### SET PROBLEM
Transcribe the material word for word, but without the images.

### GIVEN INFORMATION
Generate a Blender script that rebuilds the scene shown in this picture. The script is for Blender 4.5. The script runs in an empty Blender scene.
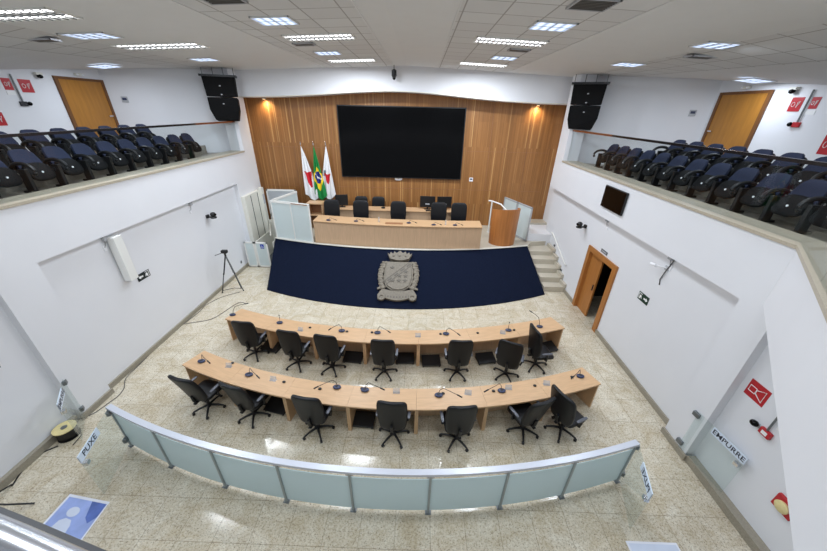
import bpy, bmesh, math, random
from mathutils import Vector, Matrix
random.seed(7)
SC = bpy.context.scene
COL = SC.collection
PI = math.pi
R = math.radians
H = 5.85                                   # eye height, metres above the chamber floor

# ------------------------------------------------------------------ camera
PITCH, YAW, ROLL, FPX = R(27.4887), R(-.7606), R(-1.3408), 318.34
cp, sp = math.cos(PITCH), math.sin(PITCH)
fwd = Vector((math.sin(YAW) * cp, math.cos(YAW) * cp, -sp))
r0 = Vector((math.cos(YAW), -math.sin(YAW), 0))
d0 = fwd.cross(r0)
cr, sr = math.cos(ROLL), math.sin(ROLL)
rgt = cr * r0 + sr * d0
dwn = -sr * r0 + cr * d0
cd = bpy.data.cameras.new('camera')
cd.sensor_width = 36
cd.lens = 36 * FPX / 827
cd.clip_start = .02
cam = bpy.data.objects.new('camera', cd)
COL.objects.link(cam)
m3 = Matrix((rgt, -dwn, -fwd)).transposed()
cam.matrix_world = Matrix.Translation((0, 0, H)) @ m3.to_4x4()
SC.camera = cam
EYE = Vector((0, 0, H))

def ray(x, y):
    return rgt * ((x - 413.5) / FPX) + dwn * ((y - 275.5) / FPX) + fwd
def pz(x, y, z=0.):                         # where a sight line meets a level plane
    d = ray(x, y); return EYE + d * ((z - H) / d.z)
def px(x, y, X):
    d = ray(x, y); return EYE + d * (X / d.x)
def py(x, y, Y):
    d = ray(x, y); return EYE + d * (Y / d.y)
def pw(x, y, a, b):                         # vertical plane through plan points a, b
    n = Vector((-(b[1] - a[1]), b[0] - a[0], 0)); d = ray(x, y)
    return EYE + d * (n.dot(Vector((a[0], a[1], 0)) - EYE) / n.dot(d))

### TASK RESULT
Generate a Blender script that rebuilds the scene shown in this picture. The script is for Blender 4.5. The script runs in an empty Blender scene.
import bpy, bmesh, math, random
from mathutils import Vector, Matrix
random.seed(7)
SC = bpy.context.scene
COL = SC.collection
PI = math.pi
R = math.radians
H = 5.85                                   # eye height, metres above the chamber floor

# ------------------------------------------------------------------ camera
PITCH, YAW, ROLL, FPX = R(27.4887), R(-.7606), R(-1.3408), 318.34
cp, sp = math.cos(PITCH), math.sin(PITCH)
fwd = Vector((math.sin(YAW) * cp, math.cos(YAW) * cp, -sp))
r0 = Vector((math.cos(YAW), -math.sin(YAW), 0))
d0 = fwd.cross(r0)
cr, sr = math.cos(ROLL), math.sin(ROLL)
rgt = cr * r0 + sr * d0
dwn = -sr * r0 + cr * d0
cd = bpy.data.cameras.new('camera')
cd.sensor_width = 36
cd.lens = 36 * FPX / 827
cd.clip_start = .02
cam = bpy.data.objects.new('camera', cd)
COL.objects.link(cam)
m3 = Matrix((rgt, -dwn, -fwd)).transposed()
cam.matrix_world = Matrix.Translation((0, 0, H)) @ m3.to_4x4()
SC.camera = cam
EYE = Vector((0, 0, H))

def ray(x, y):
    return rgt * ((x - 413.5) / FPX) + dwn * ((y - 275.5) / FPX) + fwd
def pz(x, y, z=0.):                         # where a sight line meets a level plane
    d = ray(x, y); return EYE + d * ((z - H) / d.z)
def px(x, y, X):
    d = ray(x, y); return EYE + d * (X / d.x)
def py(x, y, Y):
    d = ray(x, y); return EYE + d * (Y / d.y)
def pw(x, y, a, b):                         # vertical plane through plan points a, b
    n = Vector((-(b[1] - a[1]), b[0] - a[0], 0)); d = ray(x, y)
    return EYE + d * (n.dot(Vector((a[0], a[1], 0)) - EYE) / n.dot(d))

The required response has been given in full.